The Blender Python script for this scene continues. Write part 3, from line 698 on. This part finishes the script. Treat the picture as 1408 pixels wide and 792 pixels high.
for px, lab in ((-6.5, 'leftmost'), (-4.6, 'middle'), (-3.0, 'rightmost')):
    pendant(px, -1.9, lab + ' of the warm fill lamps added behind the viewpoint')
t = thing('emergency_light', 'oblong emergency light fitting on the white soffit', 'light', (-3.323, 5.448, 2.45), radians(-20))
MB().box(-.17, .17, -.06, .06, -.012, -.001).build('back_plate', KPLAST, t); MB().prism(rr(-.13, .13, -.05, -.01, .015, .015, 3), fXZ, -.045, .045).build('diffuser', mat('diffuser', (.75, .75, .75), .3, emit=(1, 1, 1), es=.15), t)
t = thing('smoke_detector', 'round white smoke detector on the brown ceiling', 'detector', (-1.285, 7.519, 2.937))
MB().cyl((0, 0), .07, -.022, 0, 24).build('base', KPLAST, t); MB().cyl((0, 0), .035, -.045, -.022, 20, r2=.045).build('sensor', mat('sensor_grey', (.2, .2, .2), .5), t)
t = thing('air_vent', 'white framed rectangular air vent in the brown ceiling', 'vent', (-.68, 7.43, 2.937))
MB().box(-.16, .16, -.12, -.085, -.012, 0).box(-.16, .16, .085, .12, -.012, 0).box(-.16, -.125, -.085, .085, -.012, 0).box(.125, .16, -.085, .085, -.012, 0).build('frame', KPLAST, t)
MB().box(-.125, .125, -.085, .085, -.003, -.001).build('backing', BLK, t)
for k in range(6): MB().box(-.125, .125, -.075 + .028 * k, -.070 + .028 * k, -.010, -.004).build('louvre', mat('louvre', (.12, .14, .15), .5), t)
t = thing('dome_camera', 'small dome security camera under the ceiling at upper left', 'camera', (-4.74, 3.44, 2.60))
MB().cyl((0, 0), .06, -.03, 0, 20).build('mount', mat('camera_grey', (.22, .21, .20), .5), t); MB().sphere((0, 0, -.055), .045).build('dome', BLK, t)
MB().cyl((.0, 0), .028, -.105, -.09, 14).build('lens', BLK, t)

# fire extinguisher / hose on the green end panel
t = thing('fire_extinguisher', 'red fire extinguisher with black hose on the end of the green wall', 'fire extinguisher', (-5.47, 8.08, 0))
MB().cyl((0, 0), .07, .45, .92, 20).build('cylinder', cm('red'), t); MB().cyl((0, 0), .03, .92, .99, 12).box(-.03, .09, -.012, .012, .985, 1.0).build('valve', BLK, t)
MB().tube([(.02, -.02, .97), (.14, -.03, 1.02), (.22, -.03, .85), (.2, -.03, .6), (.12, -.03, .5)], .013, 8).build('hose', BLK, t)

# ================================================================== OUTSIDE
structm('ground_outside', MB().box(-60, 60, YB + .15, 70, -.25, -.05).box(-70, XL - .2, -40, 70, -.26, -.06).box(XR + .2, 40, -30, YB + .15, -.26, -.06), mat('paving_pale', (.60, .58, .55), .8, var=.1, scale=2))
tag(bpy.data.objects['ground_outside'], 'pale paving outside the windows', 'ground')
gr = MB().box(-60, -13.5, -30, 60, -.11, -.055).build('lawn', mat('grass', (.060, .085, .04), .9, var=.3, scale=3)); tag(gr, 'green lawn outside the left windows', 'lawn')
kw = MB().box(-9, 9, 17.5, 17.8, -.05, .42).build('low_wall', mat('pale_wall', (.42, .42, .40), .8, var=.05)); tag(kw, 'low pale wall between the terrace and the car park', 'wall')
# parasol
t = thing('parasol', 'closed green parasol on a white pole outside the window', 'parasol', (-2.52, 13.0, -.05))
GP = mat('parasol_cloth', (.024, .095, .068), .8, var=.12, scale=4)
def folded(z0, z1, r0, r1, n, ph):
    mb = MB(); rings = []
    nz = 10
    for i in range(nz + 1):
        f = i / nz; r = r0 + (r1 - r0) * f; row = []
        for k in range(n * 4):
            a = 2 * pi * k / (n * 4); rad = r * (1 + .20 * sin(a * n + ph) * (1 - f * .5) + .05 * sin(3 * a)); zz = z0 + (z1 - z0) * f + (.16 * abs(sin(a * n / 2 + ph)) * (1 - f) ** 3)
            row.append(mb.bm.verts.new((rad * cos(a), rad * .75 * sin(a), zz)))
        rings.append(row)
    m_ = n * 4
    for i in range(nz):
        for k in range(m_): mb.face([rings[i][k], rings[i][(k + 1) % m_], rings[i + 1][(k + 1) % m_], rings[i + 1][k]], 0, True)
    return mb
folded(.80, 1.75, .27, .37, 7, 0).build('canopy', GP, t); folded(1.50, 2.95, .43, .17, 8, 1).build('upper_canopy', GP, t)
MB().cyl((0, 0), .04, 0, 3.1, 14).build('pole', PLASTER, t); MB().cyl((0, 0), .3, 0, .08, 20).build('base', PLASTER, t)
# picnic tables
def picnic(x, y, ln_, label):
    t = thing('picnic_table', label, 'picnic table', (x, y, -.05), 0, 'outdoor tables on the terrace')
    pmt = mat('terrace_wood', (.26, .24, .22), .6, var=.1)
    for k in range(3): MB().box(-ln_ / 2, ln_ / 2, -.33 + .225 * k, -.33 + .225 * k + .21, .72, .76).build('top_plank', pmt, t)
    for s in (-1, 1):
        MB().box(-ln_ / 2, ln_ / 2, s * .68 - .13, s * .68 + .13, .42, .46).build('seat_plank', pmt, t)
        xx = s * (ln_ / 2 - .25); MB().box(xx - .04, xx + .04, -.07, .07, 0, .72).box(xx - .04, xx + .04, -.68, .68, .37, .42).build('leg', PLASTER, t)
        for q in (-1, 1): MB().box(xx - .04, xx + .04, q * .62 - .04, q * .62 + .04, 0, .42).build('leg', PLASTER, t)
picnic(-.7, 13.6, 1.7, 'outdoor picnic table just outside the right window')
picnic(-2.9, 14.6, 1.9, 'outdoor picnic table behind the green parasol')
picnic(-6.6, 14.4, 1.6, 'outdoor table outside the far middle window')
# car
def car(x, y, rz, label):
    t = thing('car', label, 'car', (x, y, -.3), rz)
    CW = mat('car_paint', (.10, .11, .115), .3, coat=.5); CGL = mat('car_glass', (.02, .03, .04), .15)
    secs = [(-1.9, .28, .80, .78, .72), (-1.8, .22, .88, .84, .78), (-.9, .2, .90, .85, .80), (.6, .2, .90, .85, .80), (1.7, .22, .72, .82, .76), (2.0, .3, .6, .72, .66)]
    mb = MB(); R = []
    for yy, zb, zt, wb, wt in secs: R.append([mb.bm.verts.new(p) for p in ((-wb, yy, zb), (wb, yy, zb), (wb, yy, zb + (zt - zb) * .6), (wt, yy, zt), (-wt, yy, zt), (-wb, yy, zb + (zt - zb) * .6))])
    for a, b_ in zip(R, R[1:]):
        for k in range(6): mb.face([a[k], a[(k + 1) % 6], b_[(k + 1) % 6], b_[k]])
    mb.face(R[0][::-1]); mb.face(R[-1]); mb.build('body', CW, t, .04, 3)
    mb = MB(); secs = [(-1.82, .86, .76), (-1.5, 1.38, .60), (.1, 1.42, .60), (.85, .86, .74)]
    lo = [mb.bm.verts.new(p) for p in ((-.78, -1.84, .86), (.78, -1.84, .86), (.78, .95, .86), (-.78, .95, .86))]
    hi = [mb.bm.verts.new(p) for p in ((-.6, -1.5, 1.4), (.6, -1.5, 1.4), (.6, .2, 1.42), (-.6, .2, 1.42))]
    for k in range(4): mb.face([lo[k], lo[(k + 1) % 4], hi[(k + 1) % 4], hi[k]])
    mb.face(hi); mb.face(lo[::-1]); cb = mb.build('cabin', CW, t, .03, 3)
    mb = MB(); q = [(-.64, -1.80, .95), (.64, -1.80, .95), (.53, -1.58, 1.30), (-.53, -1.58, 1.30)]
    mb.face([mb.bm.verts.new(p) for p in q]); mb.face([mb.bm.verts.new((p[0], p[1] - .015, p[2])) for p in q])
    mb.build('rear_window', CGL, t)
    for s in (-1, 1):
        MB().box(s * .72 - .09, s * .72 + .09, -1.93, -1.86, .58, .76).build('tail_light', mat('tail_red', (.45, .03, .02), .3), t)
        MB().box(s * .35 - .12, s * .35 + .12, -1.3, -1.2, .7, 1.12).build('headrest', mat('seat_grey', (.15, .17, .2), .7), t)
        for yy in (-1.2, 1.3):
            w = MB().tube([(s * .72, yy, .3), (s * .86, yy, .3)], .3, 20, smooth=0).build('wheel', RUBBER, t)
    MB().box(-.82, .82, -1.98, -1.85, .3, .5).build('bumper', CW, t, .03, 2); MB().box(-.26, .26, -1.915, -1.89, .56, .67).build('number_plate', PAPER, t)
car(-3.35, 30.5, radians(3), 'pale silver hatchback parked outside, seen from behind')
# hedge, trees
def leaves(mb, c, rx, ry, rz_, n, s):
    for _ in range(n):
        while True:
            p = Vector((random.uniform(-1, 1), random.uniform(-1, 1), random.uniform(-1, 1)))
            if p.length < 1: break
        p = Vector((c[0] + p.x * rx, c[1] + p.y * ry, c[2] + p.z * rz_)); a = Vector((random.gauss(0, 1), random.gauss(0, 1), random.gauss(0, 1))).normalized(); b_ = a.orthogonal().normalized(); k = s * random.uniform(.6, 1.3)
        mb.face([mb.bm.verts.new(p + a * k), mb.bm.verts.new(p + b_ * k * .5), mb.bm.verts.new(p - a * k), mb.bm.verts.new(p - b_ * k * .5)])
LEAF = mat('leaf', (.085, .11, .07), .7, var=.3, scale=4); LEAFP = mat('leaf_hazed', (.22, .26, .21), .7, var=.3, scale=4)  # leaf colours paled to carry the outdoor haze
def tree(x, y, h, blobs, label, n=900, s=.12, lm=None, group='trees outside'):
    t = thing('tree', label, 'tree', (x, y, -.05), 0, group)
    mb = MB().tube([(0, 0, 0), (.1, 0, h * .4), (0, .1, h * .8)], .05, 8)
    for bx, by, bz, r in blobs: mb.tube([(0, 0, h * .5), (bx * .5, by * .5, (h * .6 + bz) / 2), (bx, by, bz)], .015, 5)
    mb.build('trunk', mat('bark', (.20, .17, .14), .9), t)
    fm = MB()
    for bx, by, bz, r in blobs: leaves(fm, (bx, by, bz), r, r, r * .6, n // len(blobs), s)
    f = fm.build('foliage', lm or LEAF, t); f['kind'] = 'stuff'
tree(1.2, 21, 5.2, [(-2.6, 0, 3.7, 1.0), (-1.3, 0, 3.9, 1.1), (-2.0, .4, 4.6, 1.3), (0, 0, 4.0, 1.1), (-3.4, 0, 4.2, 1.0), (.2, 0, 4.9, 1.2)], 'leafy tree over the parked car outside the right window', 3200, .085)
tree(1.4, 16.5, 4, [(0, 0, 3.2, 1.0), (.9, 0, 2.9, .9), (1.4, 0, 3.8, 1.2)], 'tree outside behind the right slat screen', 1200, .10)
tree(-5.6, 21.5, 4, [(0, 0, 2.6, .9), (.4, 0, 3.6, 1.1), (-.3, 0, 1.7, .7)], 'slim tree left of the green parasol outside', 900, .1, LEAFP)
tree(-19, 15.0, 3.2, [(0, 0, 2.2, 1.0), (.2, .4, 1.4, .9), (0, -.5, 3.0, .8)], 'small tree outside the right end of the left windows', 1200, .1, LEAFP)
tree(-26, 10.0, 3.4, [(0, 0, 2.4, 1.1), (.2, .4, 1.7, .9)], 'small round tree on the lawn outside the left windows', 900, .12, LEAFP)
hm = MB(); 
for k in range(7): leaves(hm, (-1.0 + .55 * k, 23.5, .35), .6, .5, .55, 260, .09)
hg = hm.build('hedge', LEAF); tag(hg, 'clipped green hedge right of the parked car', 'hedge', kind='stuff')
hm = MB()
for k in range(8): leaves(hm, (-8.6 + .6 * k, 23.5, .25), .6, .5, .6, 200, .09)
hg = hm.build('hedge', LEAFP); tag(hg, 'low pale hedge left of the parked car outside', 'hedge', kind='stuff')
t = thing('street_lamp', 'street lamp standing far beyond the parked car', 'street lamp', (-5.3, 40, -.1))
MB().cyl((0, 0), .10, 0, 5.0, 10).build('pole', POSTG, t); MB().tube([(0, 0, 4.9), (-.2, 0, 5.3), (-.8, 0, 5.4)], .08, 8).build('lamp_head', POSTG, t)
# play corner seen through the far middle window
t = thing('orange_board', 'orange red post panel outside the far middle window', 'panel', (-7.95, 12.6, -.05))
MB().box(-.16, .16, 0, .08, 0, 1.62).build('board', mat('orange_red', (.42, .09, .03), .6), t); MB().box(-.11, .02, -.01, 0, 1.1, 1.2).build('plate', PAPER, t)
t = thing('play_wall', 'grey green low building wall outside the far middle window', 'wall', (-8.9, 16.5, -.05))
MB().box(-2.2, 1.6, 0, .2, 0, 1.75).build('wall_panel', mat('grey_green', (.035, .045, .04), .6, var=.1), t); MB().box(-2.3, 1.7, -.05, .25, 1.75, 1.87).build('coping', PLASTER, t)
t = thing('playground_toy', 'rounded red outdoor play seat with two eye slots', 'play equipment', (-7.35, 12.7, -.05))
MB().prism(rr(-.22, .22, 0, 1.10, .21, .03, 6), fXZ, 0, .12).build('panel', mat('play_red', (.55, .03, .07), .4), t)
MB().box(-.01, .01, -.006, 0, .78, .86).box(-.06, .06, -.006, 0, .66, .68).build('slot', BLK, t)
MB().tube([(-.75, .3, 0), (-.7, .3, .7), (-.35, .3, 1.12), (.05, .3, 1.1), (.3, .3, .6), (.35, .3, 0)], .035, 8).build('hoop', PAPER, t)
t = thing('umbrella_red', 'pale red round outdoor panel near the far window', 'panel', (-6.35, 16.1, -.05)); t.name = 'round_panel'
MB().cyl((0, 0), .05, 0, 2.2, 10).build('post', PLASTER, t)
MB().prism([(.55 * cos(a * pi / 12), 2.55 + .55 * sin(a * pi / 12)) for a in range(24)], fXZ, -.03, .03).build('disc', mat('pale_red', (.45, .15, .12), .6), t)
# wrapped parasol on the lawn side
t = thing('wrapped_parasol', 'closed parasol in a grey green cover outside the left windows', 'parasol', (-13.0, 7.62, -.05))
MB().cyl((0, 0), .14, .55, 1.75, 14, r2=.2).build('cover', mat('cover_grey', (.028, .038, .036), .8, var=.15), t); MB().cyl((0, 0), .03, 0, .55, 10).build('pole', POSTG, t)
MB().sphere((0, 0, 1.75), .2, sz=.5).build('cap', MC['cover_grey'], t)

◆ The exercise
Give again, word for word, the lines starting at the line that has "1200, .1, LEAFP)" and ending at the line that has "for k in range(8): leaves(hm, (-8.6", with both of those lines included and nothing else.

◆ Full answer
tree(-19, 15.0, 3.2, [(0, 0, 2.2, 1.0), (.2, .4, 1.4, .9), (0, -.5, 3.0, .8)], 'small tree outside the right end of the left windows', 1200, .1, LEAFP)
tree(-26, 10.0, 3.4, [(0, 0, 2.4, 1.1), (.2, .4, 1.7, .9)], 'small round tree on the lawn outside the left windows', 900, .12, LEAFP)
hm = MB(); 
for k in range(7): leaves(hm, (-1.0 + .55 * k, 23.5, .35), .6, .5, .55, 260, .09)
hg = hm.build('hedge', LEAF); tag(hg, 'clipped green hedge right of the parked car', 'hedge', kind='stuff')
hm = MB()
for k in range(8): leaves(hm, (-8.6 + .6 * k, 23.5, .25), .6, .5, .6, 200, .09)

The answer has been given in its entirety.